Jamás nos conformamos con lo que tenemos y que siempre o casi siempre es más de lo que requerimos.
Sin darnos cuenta, convertimos nuestras casas en un depósito de cosas inservibles, innecesarias, con las que nos tropezamos todo el día y que juramos darnos el tiempo para deshacernos de ellas, pero ese tiempo nunca llega.
Compramos todo lo que vemos, solo porque es bonito, sin saber ni cuándo ni dónde lo usaremos, solo para darnos cuenta, al llegar a la casa, de que no teníamos ni idea de qué hacer con lo recién adquirido.

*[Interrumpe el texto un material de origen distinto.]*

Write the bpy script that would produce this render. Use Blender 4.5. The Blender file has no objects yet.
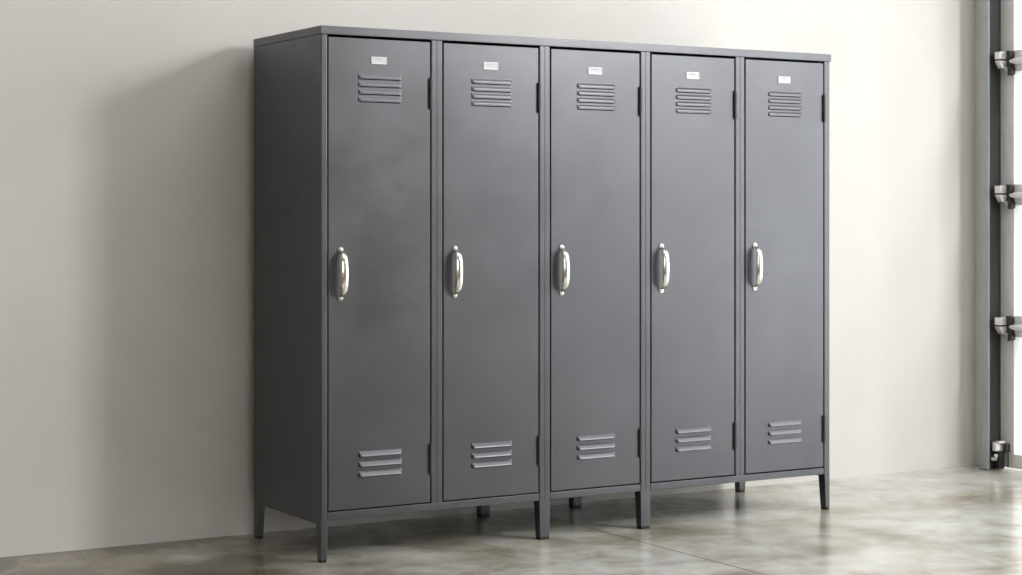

En unos instantes, le hará compañía a un montón de cosas inútiles que abarrotan nuestro hogar.
Al final, todo eso que nos pareció tan bonito, se termina convirtiendo en basura, en un obstáculo, en algo de lo que necesariamente nos tenemos que deshacer.
No solo en lo material, las personas solemos acumular montañas de objetos. También lo hacemos en nuestra alma, en nuestras vidas y terminamos guardando tanto, que al final no dejamos espacio para nada nuevo.
Lo peor es que aquello que almacenamos en el alma y el corazón solo son malos sentimientos, dolor, recuerdos de traiciones y deslealtades, de tristezas, de desengaños.
En fin, todo aquello que nos causa daños irreversibles y que sentimos que no podríamos perdonar.
En ambos casos, acumular en lo material y en lo espiritual, es igualmente perjudicial. Aunque nada se compara con la parte espiritual, esa que implica nuestros sentimientos y la forma en la que vemos y respondemos a los demás.
En ninguno de los dos debemos continuar con esta práctica.
Ojalá encontremos el momento de ese día en que nos decidamos a limpiar los espacios de nuestra casa, atiborrados de objetos inservibles, pero más aun, despejar de nuestra alma esos sentimientos negativos que terminan por envenenarnos, deshumanizándonos cada día un poco más.